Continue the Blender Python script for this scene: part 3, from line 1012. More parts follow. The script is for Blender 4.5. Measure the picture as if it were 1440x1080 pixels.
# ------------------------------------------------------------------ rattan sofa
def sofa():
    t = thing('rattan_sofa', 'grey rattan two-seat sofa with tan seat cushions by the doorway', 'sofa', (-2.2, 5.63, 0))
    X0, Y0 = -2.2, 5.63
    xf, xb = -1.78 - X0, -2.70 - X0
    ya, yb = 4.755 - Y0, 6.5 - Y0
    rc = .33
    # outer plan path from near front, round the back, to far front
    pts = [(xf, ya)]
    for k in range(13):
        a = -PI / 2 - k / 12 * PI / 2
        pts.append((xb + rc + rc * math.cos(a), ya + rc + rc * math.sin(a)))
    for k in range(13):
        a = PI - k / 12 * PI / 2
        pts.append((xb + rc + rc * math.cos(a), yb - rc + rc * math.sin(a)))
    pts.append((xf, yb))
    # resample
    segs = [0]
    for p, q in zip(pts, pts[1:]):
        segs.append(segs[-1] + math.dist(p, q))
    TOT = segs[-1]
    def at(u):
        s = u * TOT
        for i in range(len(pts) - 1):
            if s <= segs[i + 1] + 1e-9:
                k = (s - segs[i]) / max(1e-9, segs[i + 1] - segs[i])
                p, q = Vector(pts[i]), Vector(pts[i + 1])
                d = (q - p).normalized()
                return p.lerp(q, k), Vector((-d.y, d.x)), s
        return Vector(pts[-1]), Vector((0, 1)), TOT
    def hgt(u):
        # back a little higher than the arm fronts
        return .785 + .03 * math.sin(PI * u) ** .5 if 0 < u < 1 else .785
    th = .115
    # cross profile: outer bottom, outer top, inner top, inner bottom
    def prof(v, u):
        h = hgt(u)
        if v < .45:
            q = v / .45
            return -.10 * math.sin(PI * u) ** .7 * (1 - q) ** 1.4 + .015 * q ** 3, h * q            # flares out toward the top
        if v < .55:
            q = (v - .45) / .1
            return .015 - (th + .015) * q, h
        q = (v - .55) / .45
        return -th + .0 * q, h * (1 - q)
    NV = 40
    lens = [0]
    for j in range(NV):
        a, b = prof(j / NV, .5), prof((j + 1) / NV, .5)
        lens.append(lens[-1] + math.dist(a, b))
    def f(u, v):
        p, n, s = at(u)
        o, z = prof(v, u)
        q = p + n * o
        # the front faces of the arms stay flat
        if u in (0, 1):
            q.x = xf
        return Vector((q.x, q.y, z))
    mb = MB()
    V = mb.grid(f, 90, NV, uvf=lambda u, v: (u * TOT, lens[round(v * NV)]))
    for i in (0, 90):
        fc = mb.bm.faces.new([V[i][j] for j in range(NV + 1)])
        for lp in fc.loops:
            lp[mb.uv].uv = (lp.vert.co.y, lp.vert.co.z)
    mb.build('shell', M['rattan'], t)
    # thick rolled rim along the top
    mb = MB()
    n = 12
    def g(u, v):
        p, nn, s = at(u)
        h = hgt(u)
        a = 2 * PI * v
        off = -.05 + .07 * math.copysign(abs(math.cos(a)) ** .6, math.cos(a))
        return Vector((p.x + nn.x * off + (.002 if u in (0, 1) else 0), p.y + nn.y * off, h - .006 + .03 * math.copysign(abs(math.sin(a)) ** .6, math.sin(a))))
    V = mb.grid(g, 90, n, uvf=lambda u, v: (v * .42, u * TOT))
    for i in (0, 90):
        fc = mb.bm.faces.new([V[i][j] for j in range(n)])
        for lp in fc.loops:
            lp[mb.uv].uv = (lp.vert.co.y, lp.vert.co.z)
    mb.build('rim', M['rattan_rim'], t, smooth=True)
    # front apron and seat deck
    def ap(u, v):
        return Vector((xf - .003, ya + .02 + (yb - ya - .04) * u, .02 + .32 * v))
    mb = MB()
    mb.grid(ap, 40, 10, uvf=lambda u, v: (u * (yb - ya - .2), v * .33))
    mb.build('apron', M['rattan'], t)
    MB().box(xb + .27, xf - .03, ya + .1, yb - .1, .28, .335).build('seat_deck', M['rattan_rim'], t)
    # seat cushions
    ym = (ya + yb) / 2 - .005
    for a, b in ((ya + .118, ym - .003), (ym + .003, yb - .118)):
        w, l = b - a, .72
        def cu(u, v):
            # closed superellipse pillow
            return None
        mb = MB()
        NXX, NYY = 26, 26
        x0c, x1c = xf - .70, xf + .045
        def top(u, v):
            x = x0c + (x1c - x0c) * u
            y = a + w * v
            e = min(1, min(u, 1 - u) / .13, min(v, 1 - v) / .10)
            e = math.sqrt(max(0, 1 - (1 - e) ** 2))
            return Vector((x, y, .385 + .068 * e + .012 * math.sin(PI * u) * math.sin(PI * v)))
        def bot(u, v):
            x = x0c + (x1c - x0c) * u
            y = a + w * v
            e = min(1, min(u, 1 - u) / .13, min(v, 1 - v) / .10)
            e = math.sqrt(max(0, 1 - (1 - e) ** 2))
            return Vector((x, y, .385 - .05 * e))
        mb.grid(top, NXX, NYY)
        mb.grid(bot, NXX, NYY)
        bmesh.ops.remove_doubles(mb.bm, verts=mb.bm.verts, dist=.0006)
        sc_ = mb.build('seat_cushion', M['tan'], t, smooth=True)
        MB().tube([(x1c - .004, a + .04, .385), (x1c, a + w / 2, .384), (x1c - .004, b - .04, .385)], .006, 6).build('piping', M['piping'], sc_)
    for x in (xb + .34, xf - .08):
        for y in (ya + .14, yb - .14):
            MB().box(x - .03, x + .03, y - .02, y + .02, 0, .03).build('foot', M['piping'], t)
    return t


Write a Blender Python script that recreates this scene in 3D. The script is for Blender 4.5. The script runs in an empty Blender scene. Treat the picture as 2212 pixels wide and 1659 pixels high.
#####
■ Work to complete ■
From the records above, extract every line exactly as it stands.

■ Complete output ■
Continue the Blender Python script for this scene: part 3, from line 1012. More parts follow. The script is for Blender 4.5. Measure the picture as if it were 1440x1080 pixels.
# ------------------------------------------------------------------ rattan sofa
def sofa():
    t = thing('rattan_sofa', 'grey rattan two-seat sofa with tan seat cushions by the doorway', 'sofa', (-2.2, 5.63, 0))
    X0, Y0 = -2.2, 5.63
    xf, xb = -1.78 - X0, -2.70 - X0
    ya, yb = 4.755 - Y0, 6.5 - Y0
    rc = .33
    # outer plan path from near front, round the back, to far front
    pts = [(xf, ya)]
    for k in range(13):
        a = -PI / 2 - k / 12 * PI / 2
        pts.append((xb + rc + rc * math.cos(a), ya + rc + rc * math.sin(a)))
    for k in range(13):
        a = PI - k / 12 * PI / 2
        pts.append((xb + rc + rc * math.cos(a), yb - rc + rc * math.sin(a)))
    pts.append((xf, yb))
    # resample
    segs = [0]
    for p, q in zip(pts, pts[1:]):
        segs.append(segs[-1] + math.dist(p, q))
    TOT = segs[-1]
    def at(u):
        s = u * TOT
        for i in range(len(pts) - 1):
            if s <= segs[i + 1] + 1e-9:
                k = (s - segs[i]) / max(1e-9, segs[i + 1] - segs[i])
                p, q = Vector(pts[i]), Vector(pts[i + 1])
                d = (q - p).normalized()
                return p.lerp(q, k), Vector((-d.y, d.x)), s
        return Vector(pts[-1]), Vector((0, 1)), TOT
    def hgt(u):
        # back a little higher than the arm fronts
        return .785 + .03 * math.sin(PI * u) ** .5 if 0 < u < 1 else .785
    th = .115
    # cross profile: outer bottom, outer top, inner top, inner bottom
    def prof(v, u):
        h = hgt(u)
        if v < .45:
            q = v / .45
            return -.10 * math.sin(PI * u) ** .7 * (1 - q) ** 1.4 + .015 * q ** 3, h * q            # flares out toward the top
        if v < .55:
            q = (v - .45) / .1
            return .015 - (th + .015) * q, h
        q = (v - .55) / .45
        return -th + .0 * q, h * (1 - q)
    NV = 40
    lens = [0]
    for j in range(NV):
        a, b = prof(j / NV, .5), prof((j + 1) / NV, .5)
        lens.append(lens[-1] + math.dist(a, b))
    def f(u, v):
        p, n, s = at(u)
        o, z = prof(v, u)
        q = p + n * o
        # the front faces of the arms stay flat
        if u in (0, 1):
            q.x = xf
        return Vector((q.x, q.y, z))
    mb = MB()
    V = mb.grid(f, 90, NV, uvf=lambda u, v: (u * TOT, lens[round(v * NV)]))
    for i in (0, 90):
        fc = mb.bm.faces.new([V[i][j] for j in range(NV + 1)])
        for lp in fc.loops:
            lp[mb.uv].uv = (lp.vert.co.y, lp.vert.co.z)
    mb.build('shell', M['rattan'], t)
    # thick rolled rim along the top
    mb = MB()
    n = 12
    def g(u, v):
        p, nn, s = at(u)
        h = hgt(u)
        a = 2 * PI * v
        off = -.05 + .07 * math.copysign(abs(math.cos(a)) ** .6, math.cos(a))
        return Vector((p.x + nn.x * off + (.002 if u in (0, 1) else 0), p.y + nn.y * off, h - .006 + .03 * math.copysign(abs(math.sin(a)) ** .6, math.sin(a))))
    V = mb.grid(g, 90, n, uvf=lambda u, v: (v * .42, u * TOT))
    for i in (0, 90):
        fc = mb.bm.faces.new([V[i][j] for j in range(n)])
        for lp in fc.loops:
            lp[mb.uv].uv = (lp.vert.co.y, lp.vert.co.z)
    mb.build('rim', M['rattan_rim'], t, smooth=True)
    # front apron and seat deck
    def ap(u, v):
        return Vector((xf - .003, ya + .02 + (yb - ya - .04) * u, .02 + .32 * v))
    mb = MB()
    mb.grid(ap, 40, 10, uvf=lambda u, v: (u * (yb - ya - .2), v * .33))
    mb.build('apron', M['rattan'], t)
    MB().box(xb + .27, xf - .03, ya + .1, yb - .1, .28, .335).build('seat_deck', M['rattan_rim'], t)
    # seat cushions
    ym = (ya + yb) / 2 - .005
    for a, b in ((ya + .118, ym - .003), (ym + .003, yb - .118)):
        w, l = b - a, .72
        def cu(u, v):
            # closed superellipse pillow
            return None
        mb = MB()
        NXX, NYY = 26, 26
        x0c, x1c = xf - .70, xf + .045
        def top(u, v):
            x = x0c + (x1c - x0c) * u
            y = a + w * v
            e = min(1, min(u, 1 - u) / .13, min(v, 1 - v) / .10)
            e = math.sqrt(max(0, 1 - (1 - e) ** 2))
            return Vector((x, y, .385 + .068 * e + .012 * math.sin(PI * u) * math.sin(PI * v)))
        def bot(u, v):
            x = x0c + (x1c - x0c) * u
            y = a + w * v
            e = min(1, min(u, 1 - u) / .13, min(v, 1 - v) / .10)
            e = math.sqrt(max(0, 1 - (1 - e) ** 2))
            return Vector((x, y, .385 - .05 * e))
        mb.grid(top, NXX, NYY)
        mb.grid(bot, NXX, NYY)
        bmesh.ops.remove_doubles(mb.bm, verts=mb.bm.verts, dist=.0006)
        sc_ = mb.build('seat_cushion', M['tan'], t, smooth=True)
        MB().tube([(x1c - .004, a + .04, .385), (x1c, a + w / 2, .384), (x1c - .004, b - .04, .385)], .006, 6).build('piping', M['piping'], sc_)
    for x in (xb + .34, xf - .08):
        for y in (ya + .14, yb - .14):
            MB().box(x - .03, x + .03, y - .02, y + .02, 0, .03).build('foot', M['piping'], t)
    return t


Write a Blender Python script that recreates this scene in 3D. The script is for Blender 4.5. The script runs in an empty Blender scene. Treat the picture as 2212 pixels wide and 1659 pixels high.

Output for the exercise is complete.